Monday, August 9, 2010

Real learning is found in children not data

Anything that's worth learning is worth doing in a context and for a purpose.

This takes time because learning is messy and real learning is really messy, and yet today's test and punish accountability is squeezing this kind of learning out. Ironically, it is the skill & drill kinds of learning that standardized test measure that are taking precedent over real learning. This is exactly why parents need to be concerned when they see rising test scores.

Many teachers feel compelled to teach to the test in fear of the threats or because they're enticed by the bribes. What's sad is high test scores may give teachers their merit pay and politicians their ever rising scores while giving the students nothing they really need.

How do we derail this bastardized kind of education reform?

We have to abandon our mania for reducing everything to numbers. Yes we need measures for learning, but they don't have to be reductionist or competitive in nature. 

So if grades and test scores are not the answer to "How do we measure learning?", then what is? 

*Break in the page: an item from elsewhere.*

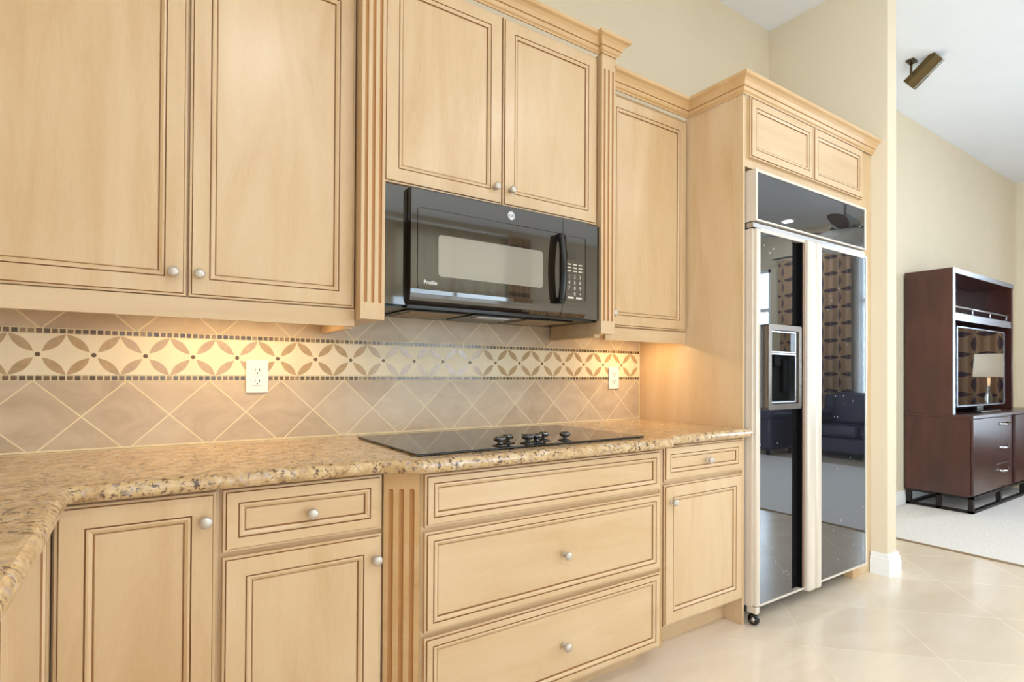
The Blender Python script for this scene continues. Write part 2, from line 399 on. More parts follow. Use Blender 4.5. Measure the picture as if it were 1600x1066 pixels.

The answer: Real learning is found in the children, not the data. If you want to know if your child is attending an excellent school and is receiving an exemplary education, watch them when they are not in school. 

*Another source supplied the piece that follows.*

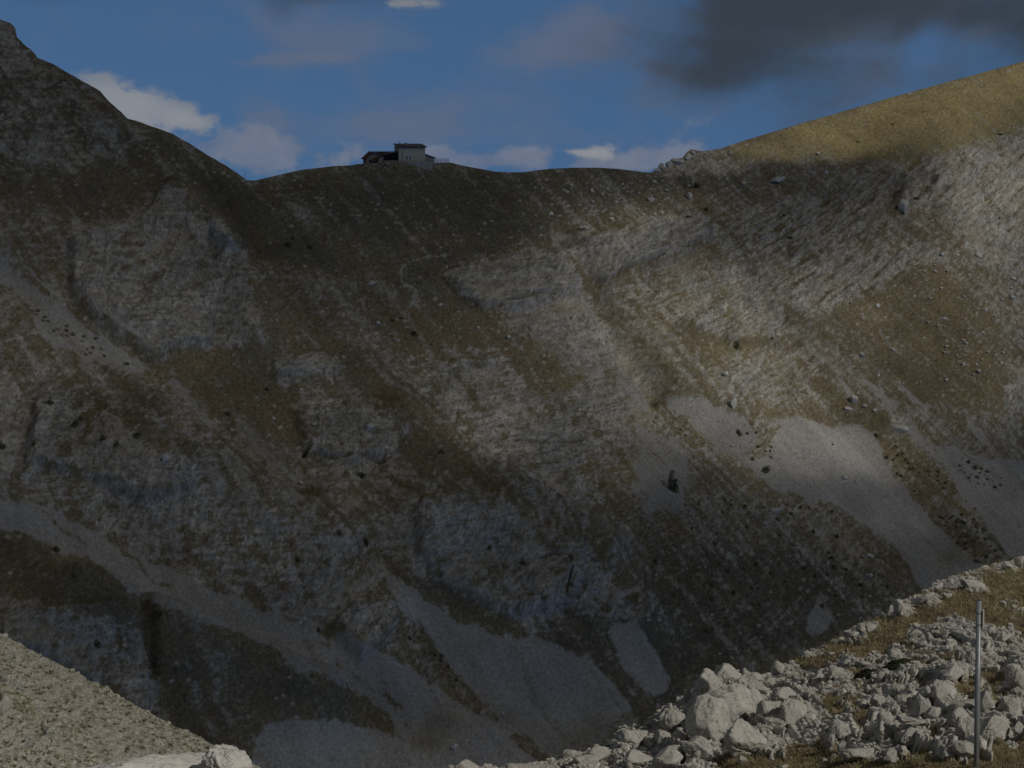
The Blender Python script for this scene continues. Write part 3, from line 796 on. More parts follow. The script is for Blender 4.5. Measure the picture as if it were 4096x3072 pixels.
crack(crop(C5, [(930, 372), (980, 350), (1030, 335)]), 2.6, 7)
crack(crop(C5, [(1060, 305), (1160, 296), (1240, 272), (1300, 262), (1370, 268)]), 2.6, 7)
crack(crop(C5, [(1640, 190), (1700, 190), (1790, 140), (1880, 80), (1960, 66), (2060, 10)]), 2.6, 7)
crack(crop(C3, [(50, 1550), (120, 1545), (210, 1490)]), 2.2, 6)
crack(crop(C4, [(1925, 1290), (1960, 1220)]), 2.4, 8)
crack(crop(C4, [(1990, 1265), (2090, 1305), (2212, 1290)]), 2.6, 8)
crack(crop(C5, [(190, 1325), (270, 1345), (290, 1335)]), 2.4, 6)
crack(crop(C5, [(1080, 1212), (1180, 1205), (1290, 1222), (1310, 1210)]), 1.6, 5)
crack(crop(C5, [(1400, 1212), (1530, 1210)]), 1.8, 6)
crack(crop(C5, [(1240, 1300), (1330, 1285), (1390, 1260)]), 1.5, 5)
crack(crop(C5, [(1300, 104), (1380, 100)]), 1.6, 5)
crack(crop(C4, [(940, 195), (1020, 160)]), 1.6, 5)
crack(crop(C8, [(1300, 310), (1370, 292), (1460, 305), (1490, 350)]), 1.8, 6)
crack(crop(C8, [(1480, 380), (1460, 520)]), 1.4, 5)
crack([(2745, 735), (2790, 735)], 3.0, 12)

VF = PB + (det * lerp(0.45, 1.0, crest_fade))[..., None] * N0
qx, qy = project(VF)
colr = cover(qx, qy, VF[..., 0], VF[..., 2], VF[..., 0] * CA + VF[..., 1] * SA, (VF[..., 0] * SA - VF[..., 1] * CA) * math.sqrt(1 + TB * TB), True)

VA = np.concatenate([VF.reshape(-1, 3)] + [b for b in back])
CA_ = np.concatenate([colr.reshape(-1, 3)] + [colr[-1]] * len(back))
me = np_mesh("mountainside", VA, grid_tris(NR + len(back), NC), CA_)
link("mountainside", me, M_far, kind="structure")

# index of what a photograph pixel shows on the mountainside
ppx, ppy = project(VF)
BS = 6
IW, IH = 4096 // BS + 1, 3072 // BS + 1
okk = (ppx >= 0) & (ppx < 4096) & (ppy >= 0) & (ppy < 3072)
flat = np.nonzero(okk.ravel())[0]
order = flat[np.argsort(-VF[..., 1].ravel()[flat], kind='stable')]
far_idx = np.full(IW * IH, -1, np.int64)
far_idx[(ppy.ravel()[order] // BS).astype(int) * IW + (ppx.ravel()[order] // BS).astype(int)] = order
VFf = VF.reshape(-1, 3)


def far_at(x, y):
    ix, iy = int(x // BS), int(y // BS)
    for r in range(0, 12):
        for dy in range(-r, r + 1):
            for dx in range(-r, r + 1):
                if max(abs(dx), abs(dy)) != r:
                    continue
                cx, cy = ix + dx, iy + dy
                if 0 <= cx < IW and 0 <= cy < IH:
                    k = far_idx[cy * IW + cx]
                    if k >= 0:
                        return VFf[k]
    return None


# ------------------------------------------------------------------ the sunlit slope at the lower left
LC, LR = 430, 300
lpx = np.linspace(-480, 1260, LC)
cr = np.array([(-480, 2275, 166), (-200, 2425, 158), (0, 2530, 150), (120, 2595, 149), (250, 2662, 148), (430, 2757, 146), (560, 2832, 144), (700, 2905, 142), (830, 2968, 140), (1000, 3050, 138), (1260, 3170, 134)])
c_py = np.interp(lpx, cr[:, 0], cr[:, 1]); c_Y = np.interp(lpx, cr[:, 0], cr[:, 2])
t = np.linspace(0, 1, LR)[:, None]
LPY = c_py[None, :] + (3420 - c_py[None, :]) * t
LPX = np.repeat(lpx[None, :], LR, 0)
y_bot = np.interp(lpx, [-480, 0, 700, 1260], [108, 112, 118, 122])[None, :]
LY = 1 / (1 / c_Y[None, :] + (1 / y_bot - 1 / c_Y[None, :]) * t)
la, le = pdir(LPX, LPY)
LP = np.stack([la * LY, LY, le * LY], -1).astype(np.float32)
NL = np.array([0.4, -0.45, 0.8], np.float32)
lx, lz = LP[..., 0], (-LPY * 138 / FPX).astype(np.float32) * 1.2
cf = smooth(LPY - c_py[None, :], 10, 130).astype(np.float32)
F_l = np.full((FH, FW), 0.52)
paint(F_l, [(-40, 2560), (500, 2850), (760, 2960), (560, 2960), (250, 2760), (100, 2700), (-40, 2640)], 0.58, 30)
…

Do they come home excited about what they did that day? Not only can they read, but do they want to read? Do they talk your ear off about the discussions they had with their peers? Are they rifling through the garage or kitchen seeking out materials for their very own science experiments? Do they relish the opportunity to learn from their mistakes and rethink their perceptions and understandings? Can they take what they learned and apply it to solve new problems?

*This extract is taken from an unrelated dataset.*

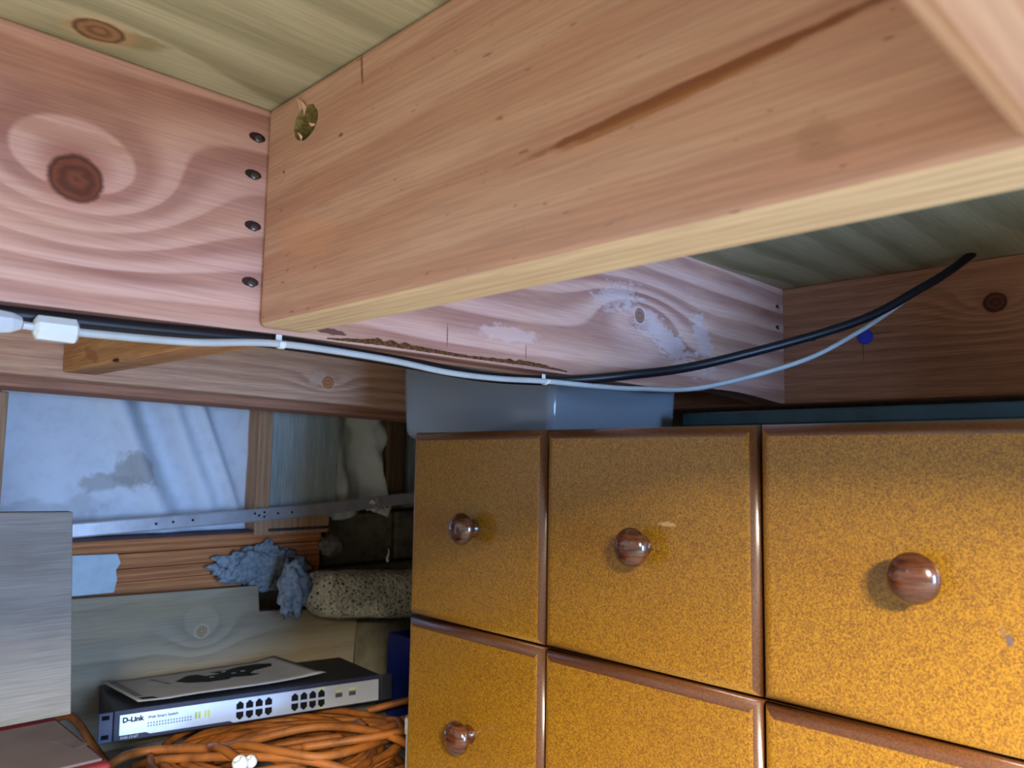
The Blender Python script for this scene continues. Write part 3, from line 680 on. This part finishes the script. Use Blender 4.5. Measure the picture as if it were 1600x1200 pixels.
# ================================================================ chest of drawers
XC, ZT = 0.63, 0.5358
cols = [(0.8195, 0.5875), (0.5855, 0.3385), (0.3365, 0.0895)]
rows = [(0.3062, ZT), (0.0745, 0.3035)]
ch = empty('chest_of_drawers', (0.89, 0.4545, 0.0), 'amber varnished chest of square drawers with round wooden knobs', 'chest of drawers')
cb = (0.89, 0.4545, 0.0)
def cbox(name, *a, mat=m_carcass, bev=0.002): 
    o = box(name, *a, mat, bev, 2, ch, cb); o.location = (0, 0, 0); return o
D0 = XC+0.019
cbox('side_panel', D0, 1.15, 0.800, 0.817, 0.0, ZT-0.004); cbox('side_panel', D0, 1.15, 0.092, 0.109, 0.0, ZT-0.004)
cbox('top_panel', D0, 1.15, 0.110, 0.799, ZT-0.022, ZT-0.004); cbox('back_panel', 1.138, 1.15, 0.110, 0.799, 0.06, ZT-0.023)
cbox('plinth', D0+0.03, D0+0.05, 0.110, 0.799, 0.0, 0.06)
def drawer_front(y1, y0, z0, z1):
    """slab with a wide rounded front edge; edge shade is painted in as a darker colour, widest on top and right"""
    bm = bmesh.new(); t = 0.018; R = 0.0105; n = 8; rings = []
    for i in range(n+2):
        if i == 0: ins, x = 0, XC+t
        else:
            a = (i-1)/n*math.pi/2; ins = R*(1-math.cos(a)); x = XC+R*0.95*(1-math.sin(a))
        rings.append([bm.verts.new((x, y, z)) for y, z in ((y0+ins, z0+ins), (y1-ins, z0+ins), (y1-ins, z1-ins), (y0+ins, z1-ins))])
    for j, (a, b) in enumerate(zip(rings, rings[1:])):
        for k in range(4):
            f = bm.faces.new((a[k], a[(k+1) % 4], b[(k+1) % 4], b[k])); f.material_index = 1 if j < (3, 3, 9, 7)[k] else 0; f.smooth = j > 0
    f = bm.faces.new(rings[-1]); f.material_index = 0; bm.faces.new(rings[0][::-1]).material_index = 1
    return bm
KP = [(0.0095, 0.0), (0.0105, 0.0015), (0.0085, 0.004), (0.0075, 0.008), (0.009, 0.0115), (0.0135, 0.0135), (0.0172, 0.016), (0.0186, 0.0195), (0.0180, 0.0225), (0.0155, 0.0258), (0.0115, 0.0282), (0.006, 0.0297), (0, 0.0302)]
for (y1, y0) in cols:
    for (z0, z1) in rows:
        bm = drawer_front(y1, y0, z0, z1); base_shift(bm, cb)
        d = from_bm('drawer', bm, [m_amber, m_amber_edge], ch)
        yk, zk = (y0+y1)/2-0.006, (z0+z1)/2+0.001
        bm = bm_lathe(KP, 40); bmesh.ops.rotate(bm, verts=bm.verts, matrix=Matrix.Rotation(-math.pi/2, 3, 'Y'))
        bmesh.ops.translate(bm, verts=bm.verts, vec=Vector((XC-0.0003, yk, zk))-Vector(cb)); kn = from_bm('knob', bm, m_knob, d, smooth=True)
        kn['label'] = 'round glossy mahogany knob'
        # drawer box behind the front
        bm = bm_box(XC+0.019, 1.10, y0+0.02, y1-0.02, z0+0.02, z1-0.04, 0); base_shift(bm, cb); from_bm('drawer_box', bm, m_carcass, d)

# translucent tub and dark flat case on the chest
def make_tub():
    M = Mat('translucent_plastic', 0.12, 0.5); M.b.inputs['Base Color'].default_value = lin((178, 190, 200))
    M.b.inputs['Transmission Weight'].default_value = 0.45; M.b.inputs['IOR'].default_value = 1.45
    M.b.inputs['Alpha'].default_value = 0.72
    return M.m
m_tub = make_tub()
def rrect(x0, x1, y0, y1, r, n=6):
    out = []
    for cx, cy, a0 in ((x1-r, y1-r, 0), (x0+r, y1-r, 90), (x0+r, y0+r, 180), (x1-r, y0+r, 270)):
        for i in range(n+1): a = math.radians(a0+90*i/n); out.append((cx+r*math.cos(a), cy+r*math.sin(a)))
    return out
tb = empty('storage_tub', (0.88, 0.835, ZT-0.0035), 'translucent blue-grey plastic tub standing on the chest end', 'storage tub')
bm = bmesh.new(); lv = []
for inset, z in ((0.013, 0.0), (0.007, 0.002), (0.003, 0.007), (0.001, 0.014), (0.0, 0.03), (-0.006, 0.17), (-0.0035, 0.17), (0.0025, 0.03), (0.0045, 0.012), (0.012, 0.0035)):
    lv.append([bm.verts.new((x-0.88, y-0.835, z)) for x, y in rrect(0.742+inset, 1.02-inset, 0.678+inset, 0.992-inset, 0.014)])
for a, b in zip(lv, lv[1:]):
    for k in range(len(a)): bm.faces.new((a[k], a[(k+1) % len(a)], b[(k+1) % len(a)], b[k]))
bm.faces.new(lv[0][::-1]); bm.faces.new(lv[-1])
from_bm('tub_wall', bm, m_tub, tb, smooth=True)
bm = bmesh.new(); lv = []
for inset, z in ((-0.0065, 0.160), (-0.010, 0.162), (-0.010, 0.171), (-0.0065, 0.171)):
    lv.append([bm.verts.new((x-0.88, y-0.835, z)) for x, y in rrect(0.742+inset, 1.02-inset, 0.678+inset, 0.992-inset, 0.018)])
lv.append(lv[0])
for a, b in zip(lv, lv[1:]):
    for k in range(len(a)): bm.faces.new((a[k], a[(k+1) % len(a)], b[(k+1) % len(a)], b[k]))
from_bm('tub_rim', bm, m_tub, tb, smooth=True)
tc = empty('flat_case', (1.05, 0.37, ZT-0.0035), 'dark teal flat case lying on top of the chest', 'case')
m_teal = plain('dark_teal_plastic', (36, 62, 66), 0.45, 0.4)
box('case_base', -0.09, 0.095, -0.25, 0.255, 0, 0.020, m_teal, 0.003, 2, tc, (0, 0, 0)).location = (0, 0, 0)
box('case_lid', -0.092, 0.097, -0.252, 0.257, 0.021, 0.040, m_teal, 0.003, 2, tc, (0, 0, 0)).location = (0, 0, 0)

# ================================================================ cables along the blocking
bc = tube('black_cable', [(-0.15, 0.626, 0.5940), (0.05, 0.624, 0.5945), (0.20, 0.624, 0.5962), (0.32, 0.622, 0.5990), (0.46, 0.628, 0.5965), (0.58, 0.630, 0.5915), (0.68, 0.612, 0.595), (0.76, 0.575, 0.6055), (0.87, 0.528, 0.628), (1.03, 0.414, 0.687), (1.12, 0.357, 0.741), (1.17, 0.337, 0.770), (1.213, 0.320, 0.7986)], 0.0058, m_black, seg=12)
tag(bc, 'thick black cable sagging along the board and up to the plywood', 'cable')
wc = tube('white_cable', [(0.168, 0.612, 0.5862), (0.25, 0.610, 0.5885), (0.324, 0.607, 0.5955), (0.433, 0.612, 0.5945), (0.511, 0.612, 0.589), (0.58, 0.611, 0.5885), (0.65, 0.606, 0.591), (0.72, 0.59, 0.590), (0.78, 0.57, 0.5905), (0.86, 0.531, 0.5965), (0.98, 0.462, 0.6355), (1.06, 0.42, 0.679), (1.12, 0.391, 0.719), (1.20, 0.349, 0.779), (1.225, 0.335, 0.7986)], 0.0031, m_white, seg=10)
tag(wc, 'thin grey-white network cable clipped below the black cable', 'cable')
cp = empty('cable_coupler', (0.158, 0.6125, 0.5775), 'white box-shaped cable coupler hanging near the left edge', 'coupler')
def taper(name, sec, mat, parent, smooth=False):
    bm = bmesh.new(); prev = None
    for x, hy, hz, cz in sec:
        c = 0.35
        ring = [bm.verts.new((x, hy*a, cz+hz*b)) for a, b in ((-1, -c), (-1, c), (-c, 1), (c, 1), (1, c), (1, -c), (c, -1), (-c, -1))]
        if prev:
            for i in range(8): bm.faces.new((prev[i], prev[(i+1) % 8], ring[(i+1) % 8], ring[i]))
        else: bm.faces.new(ring[::-1])
        prev = ring
    bm.faces.new(prev); return from_bm(name, bm, mat, parent, smooth=smooth)
taper('coupler_body', [(-0.0150, 0.0045, 0.0045, 0.0092), (-0.0128, 0.0075, 0.0082, 0.0092), (0.0108, 0.0078, 0.0084, 0.0090), (0.0128, 0.005, 0.006, 0.0090)], m_coupler, cp)
taper('plug_latch', [(-0.0215, 0.003, 0.0025, 0.0095), (-0.0150, 0.003, 0.0025, 0.0092)], m_clear, cp)
pgx = empty('cable_plug_boot', (0.118, 0.6125, 0.5785), 'grey plastic plug boot to the left of the white coupler', 'plug')
taper('boot_body', [(-0.05, 0.0032, 0.0034, 0.0085), (-0.02, 0.0045, 0.005, 0.0088), (0.004, 0.0062, 0.0076, 0.009), (0.012, 0.0058, 0.0066, 0.0092), (0.0178, 0.004, 0.004, 0.0095)], m_clear, pgx)
tag(tube('white_cable_tail', [(-0.15, 0.614, 0.585), (-0.02, 0.613, 0.586), (0.067, 0.6125, 0.587)], 0.0031, m_white, seg=10), 'grey-white cable tail leading off the left edge into the plug boot', 'cable')
def clip(x, y, z, w, lab, mat, tilt=0.0):
    e = empty('cable_clip', (x, y, z-0.005), lab, 'clip', 0, 'clips on the white cable')
    bm = bmesh.new(); prev = None; r0, r1 = 0.0034, 0.0042
    N = 14
    for i in range(N+1):
        a = math.radians(-200+230*i/N)
        ring = [bm.verts.new((s*w/2+tilt*rr*math.sin(a), rr*math.cos(a), 0.005+rr*math.sin(a))) for s, rr in ((-1, r0), (-1, r1), (1, r1), (1, r0))]
        if prev:
            for k in range(4): bm.faces.new((prev[k], prev[(k+1) % 4], ring[(k+1) % 4], ring[k]))
        else: bm.faces.new(ring[::-1])
        prev = ring
    bm.faces.new(prev); from_bm('clip_band', bm, mat, e)
    bm = bm_box(-w/2, w/2, 0.0032, 0.0044, 0.004, 0.0135, 0.0003, 1); from_bm('clip_tab', bm, mat, e)
clip(0.325, 0.607, 0.5955, 0.0055, 'pale clip holding the white cable below the end of the large joist', m_coupler)
clip(0.652, 0.606, 0.591, 0.0055, 'pale clip on the white cable above the translucent tub', m_coupler, 0.6)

Perhaps John Dewey makes the best case for learning in a context and for a purpose in his book Experience and Education:
What avail is it to win prescribed amounts of information about geography and history, to win ability to read and write, if in the process the individual loses his own soul: loses his appreciation of things worth while, of the values to which these things are relative; if he loses desire to apply what he has learned and, above all, loses the ability to extract meaning from his future experiences as they occur?
The good news is that kids tell us all the time when school loses its relevance: "When am I ever going to use this?" or "Does this count on the report card?" or "Will this be on the test?" These statements indicate the kids are lost, and rather than blaming the kids for saying it, we need to be thankful they are giving us the heads up - we need to take this feedback and reconnect the kids to their learning. Until we do so, nothing else will mean much.

The most important attitude we can instill in children is the desire to go on learning. When we fail to make learning relevant, in a context and for a purpose, we fail kids more than they could ever fail us.

1 comment:

  1. I agree that attitude is important but at my site the data is the childrens' voice and drives differentiation and instruction. The data is not grades but benchmark assessments. Just my experience but self-esteem, positive attitude comes from taking right action first.